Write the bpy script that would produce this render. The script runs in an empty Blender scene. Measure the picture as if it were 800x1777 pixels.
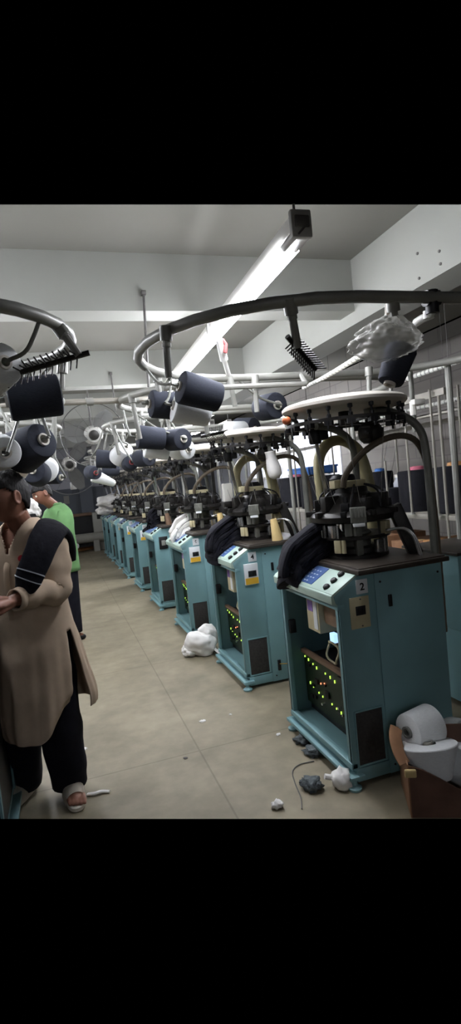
import bpy, bmesh, math, random
from mathutils import Vector, Matrix, noise
C = bpy.context.scene.collection
sc = bpy.context.scene
PI = math.pi
R = math.radians
rnd = random.Random(7)

# ------------------------------------------------------------------ camera
FPX, CX, CY, EYE = 930.0, 400.0, 888.5, 1.55
def cdir(u, v): return Vector(((u-CX)/FPX, (v-CY)/FPX, 1.0))
AY = cdir(100, 864).normalized()
AX = cdir(3283, 546); AX = (AX - AY*AX.dot(AY)).normalized()
AZ = AX.cross(AY)
if AZ.y > 0: AZ = -AZ
CAM = Vector((0, 0, EYE))
def ray(u, v):
    c = cdir(u, v)
    return Vector((AX.dot(c), AY.dot(c), AZ.dot(c)))
def at(u, v, y):
    """point of the place seen at photo position (u, v), at distance y down the aisle"""
    r = ray(u, v); return CAM + r*(y/r.y)
def atx(u, v, x):
    r = ray(u, v); return CAM + r*(x/r.x)
def atz(u, v, z=0.0):
    r = ray(u, v); return CAM + r*((z-EYE)/r.z)

cd = bpy.data.cameras.new('camera')
cam = bpy.data.objects.new('camera', cd); C.objects.link(cam)
cr = Vector((AX.x, AY.x, AZ.x)); cu = -Vector((AX.y, AY.y, AZ.y)); cf = Vector((AX.z, AY.z, AZ.z))
m3 = Matrix((cr, cu, -cf)).transposed()
cam.matrix_world = Matrix.Translation(CAM) @ m3.to_4x4()
cd.sensor_fit = 'VERTICAL'; cd.sensor_height = 36.0; cd.lens = FPX/1777*36.0
cd.clip_start = 0.02; cd.clip_end = 100
sc.camera = cam

# ------------------------------------------------------------------ materials
def lin(c): 
    return tuple(((x/255)/12.92 if x/255 <= .04045 else ((x/255+.055)/1.055)**2.4) for x in c) + (1,)
def mat(name, rgb, rough=.6, metal=0, var=.12, scale=8, bump=0, spec=.4, emit=0, alpha=1, detail=4, stretch=None, trans=0):
    m = bpy.data.materials.new(name); m.use_nodes = True
    nt = m.node_tree; N = nt.nodes; L = nt.links
    b = N['Principled BSDF']
    b.inputs['Roughness'].default_value = rough; b.inputs['Metallic'].default_value = metal
    b.inputs['Specular IOR Level'].default_value = spec
    c = lin(rgb)
    if emit:
        b.inputs['Emission Color'].default_value = c; b.inputs['Emission Strength'].default_value = emit
    b.inputs['Base Color'].default_value = c
    if alpha < 1: b.inputs['Alpha'].default_value = alpha
    if trans: b.inputs['Transmission Weight'].default_value = trans
    if var or bump:
        tc = N.new('ShaderNodeTexCoord'); mp = N.new('ShaderNodeMapping'); nz = N.new('ShaderNodeTexNoise')
        L.new(tc.outputs['Object'], mp.inputs['Vector']); L.new(mp.outputs['Vector'], nz.inputs['Vector'])
        if stretch: mp.inputs['Scale'].default_value = stretch
        nz.inputs['Scale'].default_value = scale; nz.inputs['Detail'].default_value = detail
        if var:
            rp = N.new('ShaderNodeValToRGB')
            rp.color_ramp.elements[0].position = .3; rp.color_ramp.elements[1].position = .7
            rp.color_ramp.elements[0].color = tuple(x*(1-var) for x in c[:3])+(1,)
            rp.color_ramp.elements[1].color = tuple(min(1, x*(1+var)) for x in c[:3])+(1,)
            L.new(nz.outputs['Fac'], rp.inputs['Fac']); L.new(rp.outputs['Color'], b.inputs['Base Color'])
        if bump:
            bp = N.new('ShaderNodeBump'); bp.inputs['Strength'].default_value = bump; bp.inputs['Distance'].default_value = .01
            L.new(nz.outputs['Fac'], bp.inputs['Height']); L.new(bp.outputs['Normal'], b.inputs['Normal'])
    return m

M = {}
M['teal'] = mat('teal_paint', (118, 156, 160), .45, 0, .08, 3)
M['teal_lit'] = mat('lit_teal_paint', (168, 190, 178), .4, 0, .06, 5)  # console teal made paler: the light on its slope is in the colour
M['teal_in'] = mat('teal_inner_paint', (92, 124, 128), .5, 0, .1, 4)
M['dark'] = mat('oily_dark_steel', (38, 36, 34), .42, .35, .35, 22, .15)
M['black'] = mat('black_plastic', (20, 20, 22), .45, 0, .15, 15)
M['tabletop'] = mat('oily_table_steel', (62, 56, 50), .4, .2, .3, 14, .1)
M['grey'] = mat('grey_painted_pipe', (140, 140, 134), .42, .1, .12, 9)
M['greydark'] = mat('grey_steel_pipe', (112, 113, 106), .45, .1, .2, 12)
M['chrome'] = mat('bright_steel', (190, 190, 188), .25, .9, .08, 10)
M['cream'] = mat('cream_plastic', (196, 186, 150), .5, 0, .1, 9)
M['creampipe'] = mat('yellowed_clear_pipe', (172, 165, 128), .35, 0, .18, 7)
M['white'] = mat('white_enamel', (226, 224, 216), .45, 0, .04, 6)
M['disc'] = mat('white_disc_enamel', (205, 199, 188), .5, 0, .05, 5)
M['plate'] = mat('white_label', (225, 228, 230), .6, 0, .03, 9)
M['ink'] = mat('black_ink', (16, 18, 22), .6, 0, 0)
M['yellow'] = mat('yellow_label', (214, 170, 50), .55, 0, .1, 12)
M['keypad'] = mat('blue_keypad', (70, 98, 150), .35, 0, .1, 30)
M['keymark'] = mat('keypad_legend', (205, 212, 222), .5, 0, 0)
M['pcb'] = mat('green_circuit_board', (14, 36, 18), .5, 0, .4, 40)
M['rail'] = mat('brown_rail', (120, 96, 76), .5, 0, .15, 14)
M['purple'] = mat('purple_sticker', (150, 120, 190), .5, 0, .1, 12)
M['vent'] = mat('vent_filter', (52, 50, 48), .8, 0, .25, 60, .3)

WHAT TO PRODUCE
Could the lines from the top of the material through the line with "rnd = random.Random(7)" be repeated exactly, pictures left out?

TASK RESULT
Write the bpy script that would produce this render. The script runs in an empty Blender scene. Measure the picture as if it were 800x1777 pixels.
import bpy, bmesh, math, random
from mathutils import Vector, Matrix, noise
C = bpy.context.scene.collection
sc = bpy.context.scene
PI = math.pi
R = math.radians
rnd = random.Random(7)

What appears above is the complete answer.